Vegetable Memories-Mirliton or Vegetable Pear or Chayote Squash

Mirliton with vines emerging

When my father (89 in 2013) was here for Christmas, we talked about food memories from his New Orleans’ childhood.  One of many we discussed was stuffed mirlitons. He says that every year at the end of the growing season someone would put aside several mature squash in a closet.  In February, the squash would begin sending out a vine (like mine illustrated here) as it waited to be planted.  The seeds actually germinate inside the fruit. In January, one of my Louisiana cousins sent me a care package, including a few mirliton. Since they are tropical, we will be planting them at the end of May here in Chicagoland.  They require 120-150 days of warm weather (between hard frosts) so we should have just enough days to harvest some mature fruits.  Mirliton are in the cucurbitaceae family (same as pumpkins and cucumbers). They are prolific growers, covering many yards of fence in one season, and may have up to 150 fruit on one vine.  It will be interesting to see if the deer eat them!
The recipe my cousin sent me (my father remembers having this growing up) is the following:
Stuffed Mirliton

  • 4 mirlitons
  • 1 cup soft bread crumbs
  • 1 large onion, finely chopped
  • 1 clove garlic, minced
  • 3 tbsps. butter
  • 1/2 tsp salt
  • black pepper
  • 1 egg, well beaten
  • 1 tsp chopped parsley
  • 1 sprig thyme
  • 1/2 pound cooked shrimp (or crab), coarsely chopped
  • 1/2 cup buttered bread crumbs

Simmer mirlitons in salted water till tender. Cut each in half, remove seeds and spoon out pulp (without making a hole in the skin). Reserve shells.
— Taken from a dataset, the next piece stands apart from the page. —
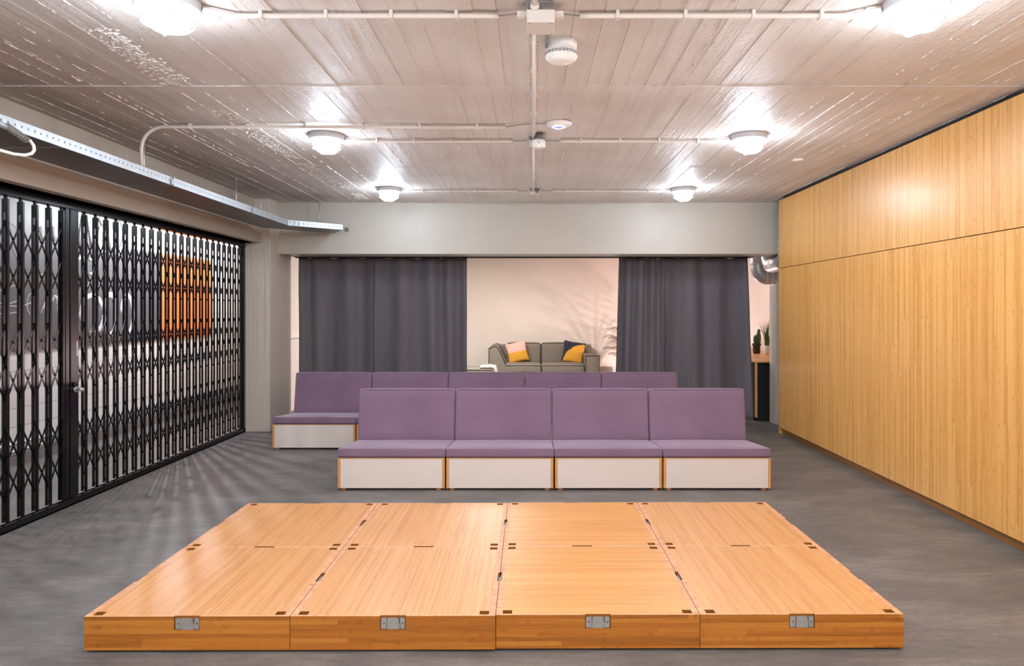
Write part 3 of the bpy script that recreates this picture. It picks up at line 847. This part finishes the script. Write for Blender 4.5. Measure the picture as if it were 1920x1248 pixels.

Chop pulp; add bread crumbs. Saute onion and garlic in butter over medium heat till tender (about 5 mins.) Stir in pulp, salt and pepper; continue cooking for 5 mins, stirring frequently. Cool. Add egg, parsley, thyme and shrimp; mix thoroughly. Fill shells and cover with buttered crumbs. Bake in a 375 degree F. oven for 25 minutes.  There are some photos on the internet of Emeril and Martha Stewart’s finished products, so I won’t put mine here.

By the way, if you don’t want to wait for them to grow, you can buy them at the local grocery stores. I have seen them in several.  They are called Chayote Squash in my neighborhood.